Creemos que lo moralmente admitido es lo correcto, así llevamos una existencia fría y desapegada, ante el hambre, la esclavitud, la humillación, el rechazo, la violencia que padecen otros. Lo moralmente aceptado es que cada quien luche por su propio bienestar y, acaso, el de sus seres queridos, sin mayores consideraciones éticas. La premisa es subsistir, ser competitivo, sobresalir entre rostros patidifusos y tristes. Entre hileras de semblantes agotados y figuras harapientas bajo la inclemencia del sol. Alaridos de inocentes, gritos que callan ante la voz de mando del sistema regente. Un horror que ocultamos subiendo el volumen de la tv. Nos acostumbramos a ello; al espectáculo grotesco que llamamos sociedad. Este ser humano desesperado no tiene reacción, ni deseos, es llevado al más bajo nivel de sobrevivencia pura y simple, entre las labores tediosas que le asignan. De vez en cuando asiste a una sala de teatro, el cine o un concierto, pero casi nunca se otorga el privilegio de tomar decisiones propias, que no se le hayan sugerido previamente. Procurando no quejarse, ser eficiente; un buen ciudadano, organizado y obediente de las normas. Alguien confiable capaz de cumplir órdenes. Adecuado para una sociedad fingidamente saludable.

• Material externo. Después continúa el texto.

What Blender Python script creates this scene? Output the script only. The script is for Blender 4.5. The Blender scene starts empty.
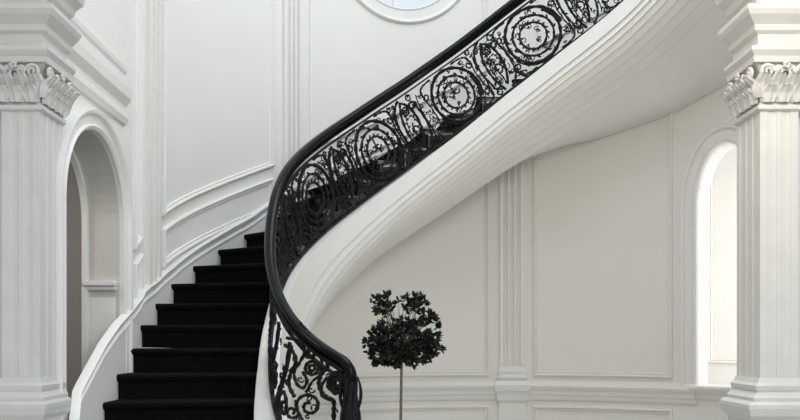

Comiendo restos de animales putrefactos afanados entre moscas; descompuestos con minúsculas larvas en su interior. Verdaderamente una cuestión trivial, nada de qué preocuparse. Pues aquello moralmente aceptado, no importa si resulta ético o saludable. Como tampoco importa el frío de otros, su agobio ni su perdida. La modernidad es el campo de batalla donde desfilamos a trincheras invisibles que el sistema ha zanjado. Bien afeitados, erguidos y esbozando una sonrisa. Agradeciendo con garbo trabajos miserables, vidas miserables. Naturalmente, es el compromiso con el sistema y sus criterios. El hambre, el desamparo, la humillación y la rabia ante las injusticias se hacen tolerables en la imagen entrañable de los seres amados. La religión es un buen auxilio, un obstinado sentido del humor para vislumbrar la belleza de las sociedades de concreto que hemos erigido como fortalezas insalvables. Mientras convertimos la naturaleza en enemigo: árboles, ríos, montañas, atardeceres en cuyo lugar emplazamos política, economía, religión y futbol.
Los rumores de libertad y autonomía se acallan entre transmisiones y retransmisiones televisivas; mensajes contradictorios que muestran una humanidad en auge, a pesar de la guerra, la economía destrozada, la moral saqueada, los ancianos sollozando aterrados; los comerciantes quebrados, los vagabundos con carteles colgados al cuello, los niños hambrientos. El poder nunca legisla para el pueblo sino contra el pueblo. La violencia se atavía en la patética esperanza de que tales cosas cambien.
Desde luego, lo moralmente admitido es lo correcto. Lo religioso, lo político, lo social, lo sexual, lo cultural lo racial. Pero ante todo, esos valores prácticos que unen a los pueblos. Evitando que por un instante reconozcamos al ser humano que debíamos ser. Acaso, ¿queda algo de humanidad en un ciudadano común? Después de todo el rebelde, el inconforme, o el que piensa distinto, no tiene las cualidades que se adecuan al sistema: ser un esclavo orgulloso y altivo, capaz de ser instruido para comprender que su dolor cotidiano, la ausencia de alma que padece no tienen la menor importancia, por el contrario lo convierte en un ciudadano honrado y confiable. Sin reflexiones filosóficas ni urgencias de conciencia que lo impulsen al camino de la dignidad y los derechos. A manifestarse en contra de un sistema que considera rebelde a todo aquel que se oponga a su laurel de dogmas.